Exercise aim:
Every line below should be repeated exactly.

* begin *

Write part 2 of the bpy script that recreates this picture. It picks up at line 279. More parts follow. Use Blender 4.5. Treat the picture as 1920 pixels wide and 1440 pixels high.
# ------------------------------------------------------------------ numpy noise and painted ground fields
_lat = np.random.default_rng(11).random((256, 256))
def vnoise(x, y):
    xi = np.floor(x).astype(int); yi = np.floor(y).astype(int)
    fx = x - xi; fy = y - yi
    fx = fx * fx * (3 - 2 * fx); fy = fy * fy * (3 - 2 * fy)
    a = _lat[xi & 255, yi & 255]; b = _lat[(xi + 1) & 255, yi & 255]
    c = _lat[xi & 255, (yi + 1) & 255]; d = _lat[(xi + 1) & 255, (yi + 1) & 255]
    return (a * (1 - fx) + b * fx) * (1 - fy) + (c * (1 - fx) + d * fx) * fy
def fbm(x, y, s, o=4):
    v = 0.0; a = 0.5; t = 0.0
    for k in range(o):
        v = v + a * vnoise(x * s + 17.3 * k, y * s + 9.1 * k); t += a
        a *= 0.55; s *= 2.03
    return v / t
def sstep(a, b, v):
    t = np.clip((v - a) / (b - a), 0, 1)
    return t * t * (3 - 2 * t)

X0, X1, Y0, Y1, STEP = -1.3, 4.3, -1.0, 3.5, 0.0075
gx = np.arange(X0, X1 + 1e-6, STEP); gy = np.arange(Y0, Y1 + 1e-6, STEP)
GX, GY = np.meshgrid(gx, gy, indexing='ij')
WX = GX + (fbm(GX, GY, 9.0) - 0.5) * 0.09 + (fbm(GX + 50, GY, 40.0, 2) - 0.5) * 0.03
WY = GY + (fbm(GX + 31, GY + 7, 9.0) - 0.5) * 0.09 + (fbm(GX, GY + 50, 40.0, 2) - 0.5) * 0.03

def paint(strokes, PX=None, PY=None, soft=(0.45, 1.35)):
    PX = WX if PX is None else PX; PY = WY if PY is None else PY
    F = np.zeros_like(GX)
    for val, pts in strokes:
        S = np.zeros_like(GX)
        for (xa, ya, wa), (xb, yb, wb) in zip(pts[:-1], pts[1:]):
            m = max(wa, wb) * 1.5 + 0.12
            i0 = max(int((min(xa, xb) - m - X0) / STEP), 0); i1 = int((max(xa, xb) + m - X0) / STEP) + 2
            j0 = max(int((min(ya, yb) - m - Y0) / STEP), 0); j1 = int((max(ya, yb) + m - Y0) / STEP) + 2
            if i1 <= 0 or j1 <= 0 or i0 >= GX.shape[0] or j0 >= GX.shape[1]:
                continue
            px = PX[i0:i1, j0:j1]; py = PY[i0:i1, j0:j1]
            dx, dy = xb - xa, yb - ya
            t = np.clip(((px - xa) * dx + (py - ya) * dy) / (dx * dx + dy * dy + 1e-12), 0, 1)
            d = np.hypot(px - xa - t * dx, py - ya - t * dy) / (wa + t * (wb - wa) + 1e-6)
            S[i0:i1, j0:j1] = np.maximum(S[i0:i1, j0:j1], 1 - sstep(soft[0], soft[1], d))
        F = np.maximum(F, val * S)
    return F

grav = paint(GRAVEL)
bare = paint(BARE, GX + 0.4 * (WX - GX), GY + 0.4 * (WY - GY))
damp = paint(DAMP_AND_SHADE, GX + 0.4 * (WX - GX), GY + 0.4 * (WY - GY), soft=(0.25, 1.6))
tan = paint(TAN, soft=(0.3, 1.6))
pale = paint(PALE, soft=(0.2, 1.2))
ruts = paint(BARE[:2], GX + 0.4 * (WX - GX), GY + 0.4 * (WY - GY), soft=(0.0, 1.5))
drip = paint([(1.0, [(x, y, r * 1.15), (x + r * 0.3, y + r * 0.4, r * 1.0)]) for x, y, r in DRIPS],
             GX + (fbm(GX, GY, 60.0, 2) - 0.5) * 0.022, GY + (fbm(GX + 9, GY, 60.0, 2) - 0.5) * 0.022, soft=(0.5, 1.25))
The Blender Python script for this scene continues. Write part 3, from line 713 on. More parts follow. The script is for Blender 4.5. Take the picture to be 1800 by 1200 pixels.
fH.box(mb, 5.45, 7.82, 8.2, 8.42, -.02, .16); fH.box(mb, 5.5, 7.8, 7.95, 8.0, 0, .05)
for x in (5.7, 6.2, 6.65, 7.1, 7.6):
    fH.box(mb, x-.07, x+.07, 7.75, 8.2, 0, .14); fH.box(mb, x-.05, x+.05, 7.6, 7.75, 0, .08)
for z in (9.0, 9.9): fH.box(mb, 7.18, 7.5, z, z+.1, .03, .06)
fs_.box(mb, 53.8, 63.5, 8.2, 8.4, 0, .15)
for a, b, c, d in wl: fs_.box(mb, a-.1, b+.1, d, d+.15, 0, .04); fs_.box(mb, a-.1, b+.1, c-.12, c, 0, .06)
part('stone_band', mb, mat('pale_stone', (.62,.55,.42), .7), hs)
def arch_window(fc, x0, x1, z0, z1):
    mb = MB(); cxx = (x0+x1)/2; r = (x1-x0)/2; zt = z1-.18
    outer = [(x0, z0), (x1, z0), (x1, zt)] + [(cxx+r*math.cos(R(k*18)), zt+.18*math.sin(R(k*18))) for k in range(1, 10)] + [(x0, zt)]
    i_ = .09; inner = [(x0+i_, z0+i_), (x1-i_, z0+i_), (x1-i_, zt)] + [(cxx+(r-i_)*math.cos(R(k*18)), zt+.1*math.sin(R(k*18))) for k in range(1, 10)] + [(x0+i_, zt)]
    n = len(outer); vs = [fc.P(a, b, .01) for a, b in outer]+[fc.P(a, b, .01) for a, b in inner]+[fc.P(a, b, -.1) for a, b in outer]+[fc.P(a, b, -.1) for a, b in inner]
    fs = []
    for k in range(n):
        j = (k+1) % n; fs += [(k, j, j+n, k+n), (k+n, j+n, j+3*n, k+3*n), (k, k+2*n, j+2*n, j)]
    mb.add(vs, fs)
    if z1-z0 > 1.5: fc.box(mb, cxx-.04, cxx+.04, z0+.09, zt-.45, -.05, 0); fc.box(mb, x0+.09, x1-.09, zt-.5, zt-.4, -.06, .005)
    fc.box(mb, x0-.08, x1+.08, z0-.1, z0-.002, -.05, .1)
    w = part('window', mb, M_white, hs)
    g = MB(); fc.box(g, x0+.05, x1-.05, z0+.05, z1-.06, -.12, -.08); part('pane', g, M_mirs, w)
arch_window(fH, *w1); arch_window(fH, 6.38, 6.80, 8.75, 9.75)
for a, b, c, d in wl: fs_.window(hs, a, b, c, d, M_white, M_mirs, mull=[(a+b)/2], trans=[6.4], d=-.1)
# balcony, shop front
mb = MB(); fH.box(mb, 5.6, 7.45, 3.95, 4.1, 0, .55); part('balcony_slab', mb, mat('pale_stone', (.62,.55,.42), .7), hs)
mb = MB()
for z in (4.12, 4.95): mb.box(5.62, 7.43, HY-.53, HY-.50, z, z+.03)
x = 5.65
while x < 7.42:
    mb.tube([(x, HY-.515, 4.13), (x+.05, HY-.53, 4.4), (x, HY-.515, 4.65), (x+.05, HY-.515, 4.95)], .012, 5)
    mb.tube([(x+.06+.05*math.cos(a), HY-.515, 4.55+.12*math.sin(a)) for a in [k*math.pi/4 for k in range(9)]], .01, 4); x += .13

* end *

Solved exercise:
Write part 2 of the bpy script that recreates this picture. It picks up at line 279. More parts follow. Use Blender 4.5. Treat the picture as 1920 pixels wide and 1440 pixels high.
# ------------------------------------------------------------------ numpy noise and painted ground fields
_lat = np.random.default_rng(11).random((256, 256))
def vnoise(x, y):
    xi = np.floor(x).astype(int); yi = np.floor(y).astype(int)
    fx = x - xi; fy = y - yi
    fx = fx * fx * (3 - 2 * fx); fy = fy * fy * (3 - 2 * fy)
    a = _lat[xi & 255, yi & 255]; b = _lat[(xi + 1) & 255, yi & 255]
    c = _lat[xi & 255, (yi + 1) & 255]; d = _lat[(xi + 1) & 255, (yi + 1) & 255]
    return (a * (1 - fx) + b * fx) * (1 - fy) + (c * (1 - fx) + d * fx) * fy
def fbm(x, y, s, o=4):
    v = 0.0; a = 0.5; t = 0.0
    for k in range(o):
        v = v + a * vnoise(x * s + 17.3 * k, y * s + 9.1 * k); t += a
        a *= 0.55; s *= 2.03
    return v / t
def sstep(a, b, v):
    t = np.clip((v - a) / (b - a), 0, 1)
    return t * t * (3 - 2 * t)

X0, X1, Y0, Y1, STEP = -1.3, 4.3, -1.0, 3.5, 0.0075
gx = np.arange(X0, X1 + 1e-6, STEP); gy = np.arange(Y0, Y1 + 1e-6, STEP)
GX, GY = np.meshgrid(gx, gy, indexing='ij')
WX = GX + (fbm(GX, GY, 9.0) - 0.5) * 0.09 + (fbm(GX + 50, GY, 40.0, 2) - 0.5) * 0.03
WY = GY + (fbm(GX + 31, GY + 7, 9.0) - 0.5) * 0.09 + (fbm(GX, GY + 50, 40.0, 2) - 0.5) * 0.03

def paint(strokes, PX=None, PY=None, soft=(0.45, 1.35)):
    PX = WX if PX is None else PX; PY = WY if PY is None else PY
    F = np.zeros_like(GX)
    for val, pts in strokes:
        S = np.zeros_like(GX)
        for (xa, ya, wa), (xb, yb, wb) in zip(pts[:-1], pts[1:]):
            m = max(wa, wb) * 1.5 + 0.12
            i0 = max(int((min(xa, xb) - m - X0) / STEP), 0); i1 = int((max(xa, xb) + m - X0) / STEP) + 2
            j0 = max(int((min(ya, yb) - m - Y0) / STEP), 0); j1 = int((max(ya, yb) + m - Y0) / STEP) + 2
            if i1 <= 0 or j1 <= 0 or i0 >= GX.shape[0] or j0 >= GX.shape[1]:
                continue
            px = PX[i0:i1, j0:j1]; py = PY[i0:i1, j0:j1]
            dx, dy = xb - xa, yb - ya
            t = np.clip(((px - xa) * dx + (py - ya) * dy) / (dx * dx + dy * dy + 1e-12), 0, 1)
            d = np.hypot(px - xa - t * dx, py - ya - t * dy) / (wa + t * (wb - wa) + 1e-6)
            S[i0:i1, j0:j1] = np.maximum(S[i0:i1, j0:j1], 1 - sstep(soft[0], soft[1], d))
        F = np.maximum(F, val * S)
    return F

grav = paint(GRAVEL)
bare = paint(BARE, GX + 0.4 * (WX - GX), GY + 0.4 * (WY - GY))
damp = paint(DAMP_AND_SHADE, GX + 0.4 * (WX - GX), GY + 0.4 * (WY - GY), soft=(0.25, 1.6))
tan = paint(TAN, soft=(0.3, 1.6))
pale = paint(PALE, soft=(0.2, 1.2))
ruts = paint(BARE[:2], GX + 0.4 * (WX - GX), GY + 0.4 * (WY - GY), soft=(0.0, 1.5))
drip = paint([(1.0, [(x, y, r * 1.15), (x + r * 0.3, y + r * 0.4, r * 1.0)]) for x, y, r in DRIPS],
             GX + (fbm(GX, GY, 60.0, 2) - 0.5) * 0.022, GY + (fbm(GX + 9, GY, 60.0, 2) - 0.5) * 0.022, soft=(0.5, 1.25))
The Blender Python script for this scene continues. Write part 3, from line 713 on. More parts follow. The script is for Blender 4.5. Take the picture to be 1800 by 1200 pixels.
fH.box(mb, 5.45, 7.82, 8.2, 8.42, -.02, .16); fH.box(mb, 5.5, 7.8, 7.95, 8.0, 0, .05)
for x in (5.7, 6.2, 6.65, 7.1, 7.6):
    fH.box(mb, x-.07, x+.07, 7.75, 8.2, 0, .14); fH.box(mb, x-.05, x+.05, 7.6, 7.75, 0, .08)
for z in (9.0, 9.9): fH.box(mb, 7.18, 7.5, z, z+.1, .03, .06)
fs_.box(mb, 53.8, 63.5, 8.2, 8.4, 0, .15)
for a, b, c, d in wl: fs_.box(mb, a-.1, b+.1, d, d+.15, 0, .04); fs_.box(mb, a-.1, b+.1, c-.12, c, 0, .06)
part('stone_band', mb, mat('pale_stone', (.62,.55,.42), .7), hs)
def arch_window(fc, x0, x1, z0, z1):
    mb = MB(); cxx = (x0+x1)/2; r = (x1-x0)/2; zt = z1-.18
    outer = [(x0, z0), (x1, z0), (x1, zt)] + [(cxx+r*math.cos(R(k*18)), zt+.18*math.sin(R(k*18))) for k in range(1, 10)] + [(x0, zt)]
    i_ = .09; inner = [(x0+i_, z0+i_), (x1-i_, z0+i_), (x1-i_, zt)] + [(cxx+(r-i_)*math.cos(R(k*18)), zt+.1*math.sin(R(k*18))) for k in range(1, 10)] + [(x0+i_, zt)]
    n = len(outer); vs = [fc.P(a, b, .01) for a, b in outer]+[fc.P(a, b, .01) for a, b in inner]+[fc.P(a, b, -.1) for a, b in outer]+[fc.P(a, b, -.1) for a, b in inner]
    fs = []
    for k in range(n):
        j = (k+1) % n; fs += [(k, j, j+n, k+n), (k+n, j+n, j+3*n, k+3*n), (k, k+2*n, j+2*n, j)]
    mb.add(vs, fs)
    if z1-z0 > 1.5: fc.box(mb, cxx-.04, cxx+.04, z0+.09, zt-.45, -.05, 0); fc.box(mb, x0+.09, x1-.09, zt-.5, zt-.4, -.06, .005)
    fc.box(mb, x0-.08, x1+.08, z0-.1, z0-.002, -.05, .1)
    w = part('window', mb, M_white, hs)
    g = MB(); fc.box(g, x0+.05, x1-.05, z0+.05, z1-.06, -.12, -.08); part('pane', g, M_mirs, w)
arch_window(fH, *w1); arch_window(fH, 6.38, 6.80, 8.75, 9.75)
for a, b, c, d in wl: fs_.window(hs, a, b, c, d, M_white, M_mirs, mull=[(a+b)/2], trans=[6.4], d=-.1)
# balcony, shop front
mb = MB(); fH.box(mb, 5.6, 7.45, 3.95, 4.1, 0, .55); part('balcony_slab', mb, mat('pale_stone', (.62,.55,.42), .7), hs)
mb = MB()
for z in (4.12, 4.95): mb.box(5.62, 7.43, HY-.53, HY-.50, z, z+.03)
x = 5.65
while x < 7.42:
    mb.tube([(x, HY-.515, 4.13), (x+.05, HY-.53, 4.4), (x, HY-.515, 4.65), (x+.05, HY-.515, 4.95)], .012, 5)
    mb.tube([(x+.06+.05*math.cos(a), HY-.515, 4.55+.12*math.sin(a)) for a in [k*math.pi/4 for k in range(9)]], .01, 4); x += .13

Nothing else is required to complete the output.